Sleeping position
According to Corrine Sweet, sleeping positions are a body language and transmit something about each couple: “During sleep, you cannot fake your body language. This is the time when you are honest, vulnerable and your sleeping position can reveal a lot about your relationship.” Thus, were defined ten couple sleeping positions that say something about the relationship. Check the photo and the explanations and find the meaning of the position you two practice in bed.
The Spoon:
“Semi-foetal, genitals against buttocks”, this position provides both of you
with maximum physical closeness and is the most common sleep position for the
first three to five years of a long term relationship.
The Honeymoon Hug: A
position for the early months of a relationship “when you’re so deeply
enamoured you wish you could fuse, or just after lovemaking”. Or it could
indicate the couple are “overly enmeshed” and “too dependent on each other to
sleep apart.”
Shingles: An
attempt to focus total attention on a partner, even in sleep.

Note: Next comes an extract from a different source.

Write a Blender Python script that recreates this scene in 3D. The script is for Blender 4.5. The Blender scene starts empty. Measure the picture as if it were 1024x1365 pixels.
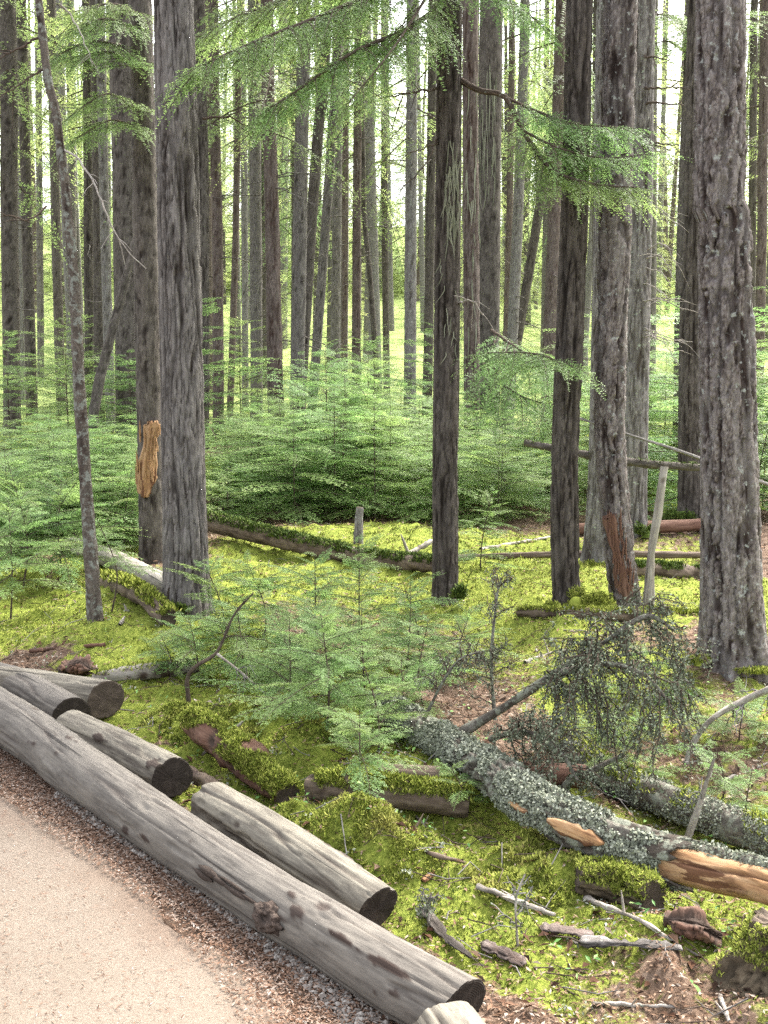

Whoever’s head
rests on the others shoulder is the more dependent and compliant partner. Or
just shorter.
Sweetheart’s Cradle: A
nurturing position when you are “literally being brought in under the wing” and
a more intimate position than the Shingles because the partner is being held,
like a vertical cuddle.
Loosely Tethered: Five
or so years into marriage, many couples feel secure enough to allow a bit more
space and comfort into their bed. The emotional current is sustained by a
touching hand, knee or foot.
Leg Hug:
Establishing physical contact indirectly. Such casual contact could imply that
the couple are ambivalent about expressing affection or intentionally
withholding it, maybe after a fight. It may also speak of healthy camaraderie.
Pursuit: If a
partner turns his/her back and retreats to the far side of the bed this is
known as a “freeze manoeuvre”. If one party then pursues and pushes up against
the other partner while sleeping, that’s called “Illegal Spooning”. But it also
may be that the partner who distances may actually want to be pursued. His or
her distancing becomes an invitation – “a dance of the spoons”.
Zen Style: This
position is usually pre-empted by buying a larger beds to accommodate one or
both partners’ need for space. “Touching buttocks allows for large-surface
contact and private connection, but without clinging. “Like two circles,
separate but overlapping, this position is a perfect definition of
interdependence.” Like a Venn Diagram.
The Cliff Hanger: This
retreating may be a rejection or it could be the partner just needs a good
nights sleep. Maybe the partner who creates the distance is finally comfortable
enough to admit they’d rather get a good night’s sleep away from you than
cuddle up together, listening to you snore. The experts however, do recommend a
“heart-to-heart to find out what’s really going on.”
The Crab: You
can tell this position is trouble just by looking at it. “As if to escape from
each other or as if you’re travelling in different directions.” This position
may be “acting out an unacknowledged need to pull away from each other, from
the marriage”. Or he/she could simply be a creative sleeper.